Showing posts with label wisdom of yoda. Show all posts
Showing posts with label wisdom of yoda. Show all posts

Thursday, January 15, 2009

"Do" concept as oppossed to "try" concept

Some thoughts on the concept of “ try ”:

If you say that you’ll “try” to do something: you start out with the possibility of failure.
It’s a way of setting up an excuse and thereby makes it easier to accept failure. However, if you set your mind to do your best, then failure is only possible if you are lazy or insincere.

For example: Someone asks you to build a wall in 2 days. If you say “I will try” and you don’t get it finished then you have failed. If you say “I will do my best” and you don’t complete the wall but you did give it your best, then you have not failed. In both cases the wall wasn’t completed so the larger goal wasn’t achieved; however, in the second case you feel better because you didn’t just fail. Think about whether you would rather say in hindsight: I tried, but didn’t get it finished (failure); or, I did my best (exactly what you set out to do), and feel good about it.

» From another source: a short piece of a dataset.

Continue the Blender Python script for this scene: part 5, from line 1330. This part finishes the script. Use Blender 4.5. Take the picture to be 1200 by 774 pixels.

It is almost as if the word “try” is used as a rationale for lack of success. Why start anything out halfway to failure. You may be thinking: “Ok, so as long as I do my best it is ok to fail…..”. This is a defeatist attitude. Failure is ok. It is part of life. To attempt something and do your very best is all anyone can ever ask of you. Only you and God know for sure if you gave it your all.

Setting out to do your best and saying it is a way of keeping yourself honest; if you don’t do your best (are you slack, unmotivated, lazy, a bum?) then you can’t honestly say you did. All you can say is “I tried” (but how hard?).

If you want to maximize your chances of completing a task, don’t even consider failure as a possibility when you start it. Remember what that wise old sage Yoda said to Luke Skywalker: “…try not. Do or do not. There is no try”.